I believe that different subsystems in the car - especially life safety / critical driving systems - should have vastly different controls that force different physical interactions.
> I believe that different subsystems in the car - especially life safety / critical driving systems - should have vastly different controls that force different physical interactions.
Absolutely.
For example, in a manual VW/Audi, you have to push the stick down, then way over into R.
It's one of the nicest feeling gestures, makes your intent extremely clear, and is impossible to do by accident.
> I believe that different subsystems in the car - especially life safety / critical driving systems - should have vastly different controls that force different physical interactions.
Airplane cockpits are designed like this, for obvious reasons.
It's really a hardware/ergonomics problem. The gear selector in these vehicles goes back to it's original position after you select a gear. One major problem with these new shifters is that it's very easy to select the wrong gear. Likely what happened is the driver was trying to go into reverse but pressed a little to hard on the gear shifter and caused it to go into drive instead.
These shift-by-wire shifters have been the biggest step back in automotive design in my opinion. Used to you can hop in, shift gears and you can tell which gear you are by where the shifter is (or can at least tell if you are in D or R), with these new shifters there's no way to get that sort of feedback so you are there having to carefully select a gear every single time. I rented a Jaguar that had the same thing and it took me a few tries to get the thing to go into reverse because you had to hit it just right or else it would go into P.
Driven many cars with these “click” type shifters, including recent Volvos, thought I would hate it before trying but after one drive it’s actually very convenient and never saw it as a hazard.
You can’t press too hard to accidentally go the wrong direction. Up is R and down is D. Distinguishing up from down is very easy. Changing direction can only be done at standstill. Pressing too many times does nothing, except toggle D and B, that have same behavior from intent at parking point of view.
What might happen though is you thought you were in N but are actually in gear, as you accidentally clicked twice instead of once. But if you want to go N you should really just press P instead.
I think what they are implying is that car with so many safety features should be able to handle this situation. Volvo has lot of "collision avoidance" safety features, so one would expect that they could handle this as well.
This is common feature in other cars - I rented mazda few years back and it did automatically stop when I almost reversed into another car.
That's actually what I meant. It's unfortunate because the car already has everything it needs to handle this situation. I admit it was an idiotic thing from my part to do, but still, you gotta expect better from a 56K car whose main selling point is safety.
At that point, the driver really is to blame though. Manufacturer's job is to make things affordably; not to save himanity from themselves despite the ongoing insistance by governments that somehow the industrial sector should take on the onus for technically enforcing whatever measures that some bureaucrat sets their sights on today.
This mentality that the car should make up for fundamental defects in safe driving is horrifying.

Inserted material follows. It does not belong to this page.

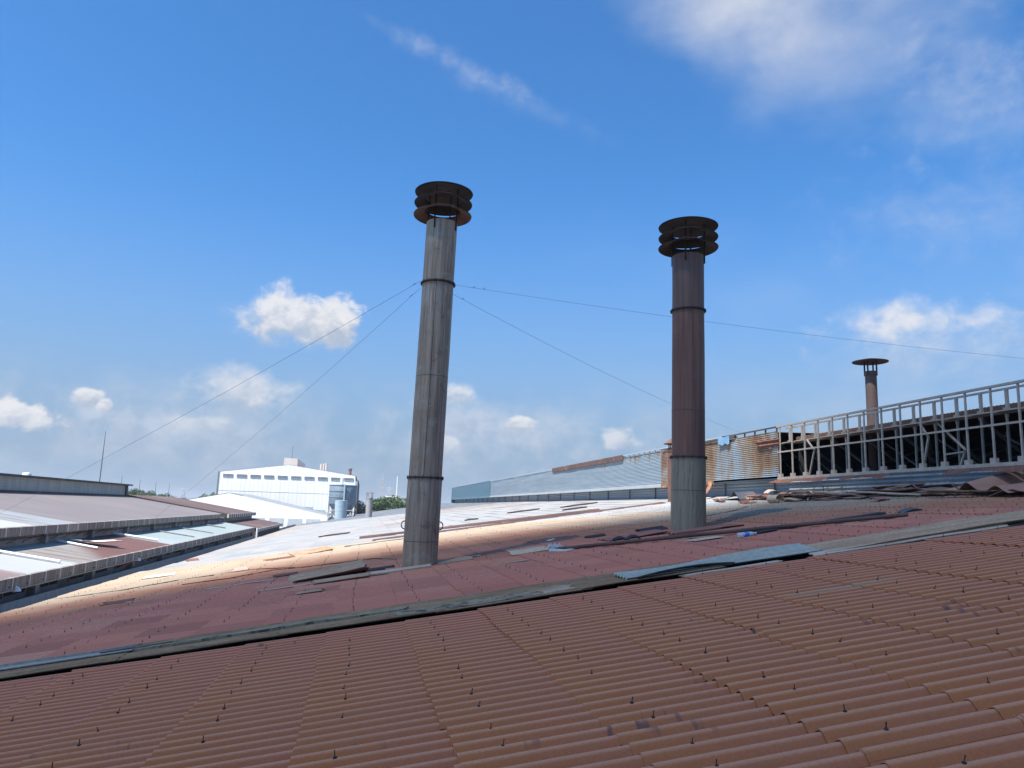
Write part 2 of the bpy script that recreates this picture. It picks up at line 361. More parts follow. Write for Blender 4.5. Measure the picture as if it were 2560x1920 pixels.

Yes, I know I'm responsible. I do not want/need car/manufacturer to be responsible, I just want technology to help where it could.
> Manufacturer's job is to make things affordably
This maybe is your opinion, but that's not how it works. There is plenty of manufacturer's who manufacture things which are not affordable and plenty of people buy it. Pretty much any industry has luxury segment which also tends to be most profitable
> This mentality that the car should make up for fundamental defects in safe driving is horrifying
Humans are imperfect. Stress, distractions, tiredness etc could make anyone to make mistake, even yourself. Why would adding safety features be horrifying?
People always have made and always will make mistakes and we've been using technology to avoid accidents or minimize the consequences of them for a long time.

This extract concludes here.